### RECORDED INFORMATION ###

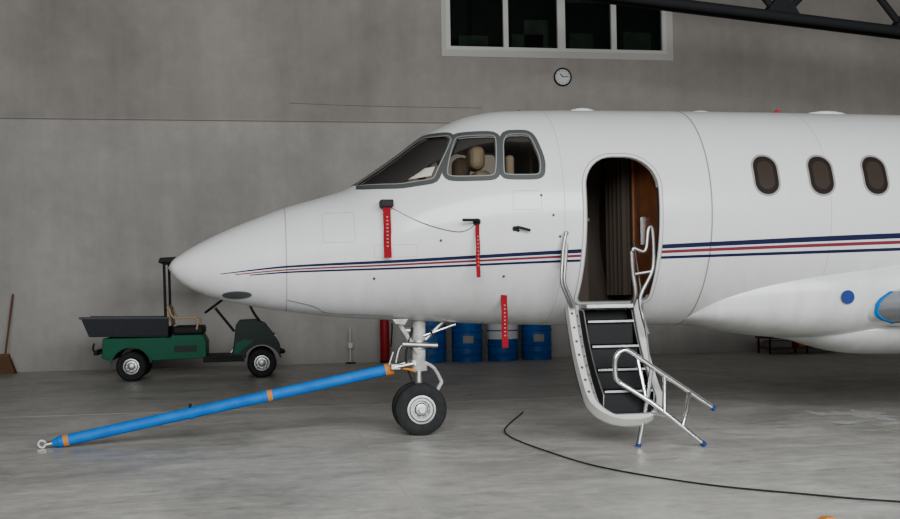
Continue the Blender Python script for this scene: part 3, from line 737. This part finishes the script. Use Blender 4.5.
# body
body=[(-2.42,.38),(-2.40,.69),(-1.44,.69),(-1.36,.68),(-1.34,.72),(-.86,.72),(-.80,.60),(-.80,.34),(-1.62,.32)]+arch(-1.971,.236,.31,18,162)+[(-2.36,.36)]
prism('body_rear',body,ya+.02,yb-.02,'green',K,.015)
prism('fender_lip',arch(-1.971,.236,.33,10,170)+list(reversed(arch(-1.971,.236,.305,10,170))),ya-.01,ya+.05,'green',K)
prism('fender_lip_far',arch(-1.971,.236,.33,10,170)+list(reversed(arch(-1.971,.236,.305,10,170))),yb-.05,yb+.01,'green',K)
box('side_vent',(-1.30,ya+.005,.45),(-.95,ya+.03,.55),'cowl',K)
box('rear_bumper',(-2.56,ya+.15,.42),(-2.50,yb-.15,.50),'black',K,.01)
for yy in (ya+.3,yb-.3):tube('bumper_arm',[(-2.52,yy,.46),(-2.36,yy,.46)],.02,'black',K)
tube('tail_hitch',[(-2.56,18.6,.42),(-2.62,18.6,.5),(-2.6,18.6,.6)],.015,'black',K,3)
box('floorboard',(-.85,ya+.02,.32),(-.18,yb-.02,.37),'black',K,.01)
box('rocker_trim',(-.85,ya,.27),(-.2,ya+.06,.33),'black',K,.01)
cowl=[(-.40,.36),(-.36,.60),(-.33,.86),(-.28,.93),(-.02,.94),(.14,.88),(.26,.72),(.36,.56),(.39,.44),(.37,.38)]+arch(.076,.236,.31,25,155)+[(-.25,.34)]
prism('front_cowl',cowl,ya+.03,yb-.03,'cowl',K,.02)
prism('front_fender',arch(.076,.236,.33,15,165)+list(reversed(arch(.076,.236,.30,15,165))),ya-.01,ya+.06,'cowl',K)
prism('front_green_panel',[(-.36,.40),(-.30,.40),(-.18,.50),(-.05,.60),(-.20,.62),(-.34,.56)],ya+.02,ya+.035,'green',K)
tube('front_bumper',[(.36,ya+.1,.40),(.43,ya+.3,.40),(.43,yb-.3,.40),(.36,yb-.1,.40)],.03,'black',K,3)
for yy in (ya+.18,yb-.18):
    tube('headlight',[(.24,yy,.66),(.30,yy,.66)],.05,'lens',K)
# seats
box('seat_cushion',(-1.33,ya+.08,.72),(-.84,yb-.08,.86),'black',K,.04)
prism('seat_back',[(-1.42,.86),(-1.34,.86),(-1.38,1.20),(-1.45,1.20)],ya+.10,yb-.10,'tan',K,.03)
for yy in (ya+.06,yb-.06):
    tube('arm_rest',[(-1.38,yy,1.16),(-1.30,yy,1.0),(-1.0,yy,1.0),(-.93,yy,.94),(-.95,yy,.80)],.018,'tan',K,4)
# roof
prism('roof_canopy',[(-1.53,1.88),(-1.50,1.96),(-.9,1.99),(-.1,1.97),(.05,1.91),(.05,1.88)],ya,yb,'black',K,.02)
for yy in (ya+.06,yb-.06):
    tube('roof_post_rear',[(-1.44,yy,1.90),(-1.43,yy,1.0),(-1.42,yy,.72)],.022,'black',K)
    tube('roof_post_front',[(.06,yy,.90),(-.06,yy,1.08),(-.12,yy,1.3),(-.14,yy,1.90)],.018,'black',K,4)
tube('steering_column',[(-.36,ya+.33,.75),(-.66,ya+.33,1.14)],.022,'black',K)
nn=28;ax=Vector((-.55,0,.75)).normalized();u=Vector((0,1,0));w2=ax.cross(u)
pts=[Vector((-.68,ya+.33,1.17))+(u*math.cos(2*math.pi*k/nn)+w2*math.sin(2*math.pi*k/nn))*.17 for k in range(nn+1)]
tube('steering_wheel',pts,.018,'black',K,0,8)
for k in (0,9,19):tube('steering_spoke',[(-.68,ya+.33,1.17),pts[k]],.012,'black',K,0,6)
tube('pedal',[(-.42,ya+.35,.40),(-.36,ya+.35,.5)],.02,'steel',K)

# ------------------------------------------------------------ drums
for i,x_ in enumerate((3.30,4.01,4.72,5.40)):
    e=empty('oil_drum',(x_,20.95,0));c0=(x_,20.95,0);R=.292;H=.88
    pr=[(0,.012),(R-.015,.012),(R-.01,0),(R+.004,.004),(R,.02)]
    for zr in (.16,.30,.44,.585,.72):
        k_=.014 if zr in (.30,.585) else .006
        pr+=[(R,zr-.025),(R+k_,zr-.01),(R+k_,zr+.01),(R,zr+.025)]
    pr+=[(R,H-.02),(R+.004,H-.004),(R-.008,H),(R-.014,H-.015),(0,H-.015)]
    revolve('drum_body',pr,c0,'Z','drumblue',e,40,30)
    if i==2:revolve('white_band',[(R+.012,.42),(R+.012,.85)],c0,'Z','white',e,40)
    if i!=2:
        V=[];zz=(.36,.50)
        for k in range(9):
            a=math.radians(-115+k*5);V+=[(x_+(R+.008)*math.cos(a),20.95+(R+.008)*math.sin(a),zz[0]),(x_+(R+.008)*math.cos(a),20.95+(R+.008)*math.sin(a),zz[1])]
        obj('drum_label',V,[(2*k,2*k+2,2*k+3,2*k+1) for k in range(8)],'cabinring' if i%2 else 'tape',e)
    revolve('bung',[(0,H),(.03,H),(.03,H-.02)],(x_+.17,20.85,0),'Z','steel',e,12)
# fire extinguisher near wall
e=empty('fire_extinguisher',(2.44,21.2,0));c0=(2.44,21.2,0)
revolve('cylinder',[(0,.03),(.08,.03),(.09,.06),(.09,.80),(.075,.87),(.035,.90),(.03,.93),(0,.93)],c0,'Z','firered',e,24,30)
revolve('base_ring',[(.07,0),(.10,0),(.095,.05),(.07,.05)],c0,'Z','black',e,24)
tube('valve',[(2.44,21.2,.92),(2.44,21.2,.99)],.02,'steel',e);tube('handle',[(2.38,21.2,1.0),(2.50,21.2,1.02)],.012,'black',e)
tube('hose',[(2.47,21.17,.96),(2.57,21.1,.8),(2.56,21.1,.45),(2.54,21.1,.3)],.014,'black',e,5)
# floor stanchion
e=empty('floor_stanchion',(1.78,21.3,0))
tube('pole',[(1.78,21.3,0),(1.78,21.3,.70)],.014,'white',e);revolve('foot',[(0,.03),(.10,.02),(.11,0)],(1.78,21.3,0),'Z','black',e,20);box('tag',(1.74,21.26,.3),(1.82,21.28,.40),'white',e)
# broom
e=empty('broom',(-4.5,21.2,0))
tube('handle',[(-4.42,21.42,1.45),(-4.52,21.15,.32)],.018,'broomwood',e)
obj('head',[(-4.60,21.10,.34),(-4.45,21.10,.34),(-4.45,21.2,.34),(-4.60,21.2,.34),(-4.74,21.02,.0),(-4.33,21.02,.0),(-4.33,21.24,.0),(-4.74,21.24,.0)],[(0,1,2,3),(4,7,6,5),(0,4,5,1),(1,5,6,2),(2,6,7,3),(3,7,4,0)],'bristle',e)
box('binding',(-4.61,21.09,.30),(-4.44,21.21,.36),'broomwood',e,.01)
# low trolley behind the wing root
e=empty('tool_trolley',(10.8,20.7,0))
box('deck',(10.0,20.4,.30),(11.7,21.0,.34),'broomwood',e,.005)
box('lower_deck',(10.05,20.42,.10),(11.6,20.98,.12),'broomwood',e)
for x_ in (10.05,10.85,11.6):
    for y_ in (20.45,20.95):tube('leg',[(x_,y_,0),(x_,y_,.32)],.02,'black',e)
box('orange_bin',(10.7,20.5,.12),(11.2,20.9,.28),'orange',e,.01);box('grey_case',(10.1,20.5,.12),(10.55,20.85,.26),'cabinring',e,.01)
# orange wheel chock in the foreground
prism('wheel_chock',[(3.00,0),(3.09,0),(3.07,.015),(3.03,.018)],5.52,5.58,'orange')

# ------------------------------------------------------------ light
def area(name,loc,rot,sx,sy,e,col):
    l=D.lights.new(name,'AREA');l.shape='RECTANGLE';l.size=sx;l.size_y=sy;l.energy=e;l.color=col
    o=D.objects.new(name,l);o.location=loc;o.rotation_euler=[math.radians(a) for a in rot];COL.objects.link(o);return o
area('hangar_door_daylight',(2,-5.5,5.6),(80,0,-4),15,5.0,4400,(.95,.98,1))
wd=D.worlds.new('overcast');SC.world=wd;wd.use_nodes=True
wd.node_tree.nodes['Background'].inputs[0].default_value=(.75,.82,.9,1);wd.node_tree.nodes['Background'].inputs[1].default_value=.35

# ------------------------------------------------------------ camera
cam=D.cameras.new('camera');co=D.objects.new('camera',cam);COL.objects.link(co)
cam.lens=44;cam.sensor_width=36;cam.shift_y=.0417;cam.clip_end=200
co.matrix_world=Matrix.Translation((0,0,1.25))@Matrix.Rotation(math.radians(-10),4,'Z')@Matrix.Rotation(math.radians(90),4,'X')@Matrix.Rotation(-.018,4,'Z')
SC.camera=co
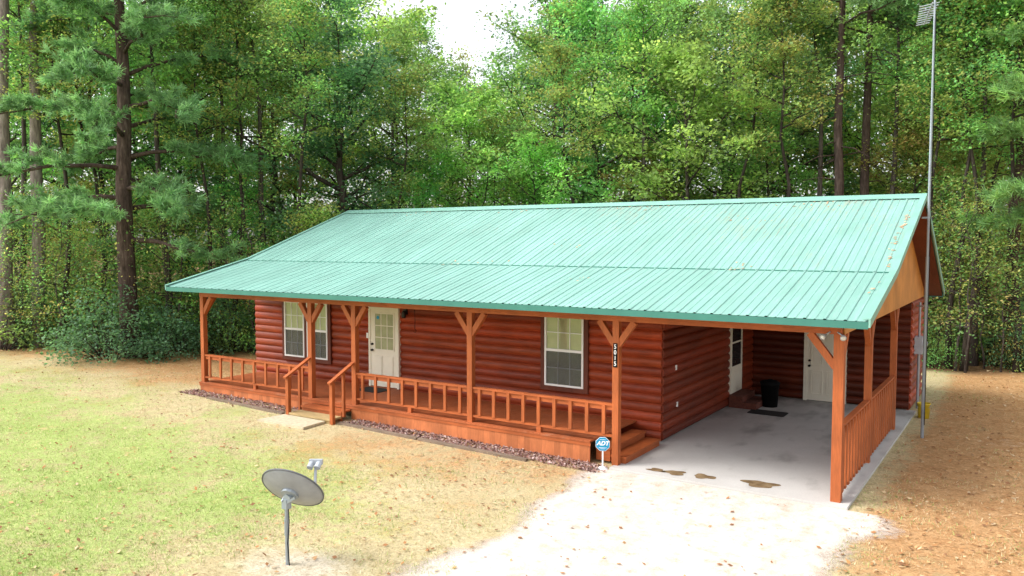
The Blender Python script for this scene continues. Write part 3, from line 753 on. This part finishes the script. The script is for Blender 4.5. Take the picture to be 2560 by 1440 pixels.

###

• _WHAT YOU ARE ASKED TO DO_
Report the number of lines above that contain the word "this", and only that number.

• _EXERCISE OUTPUT_
2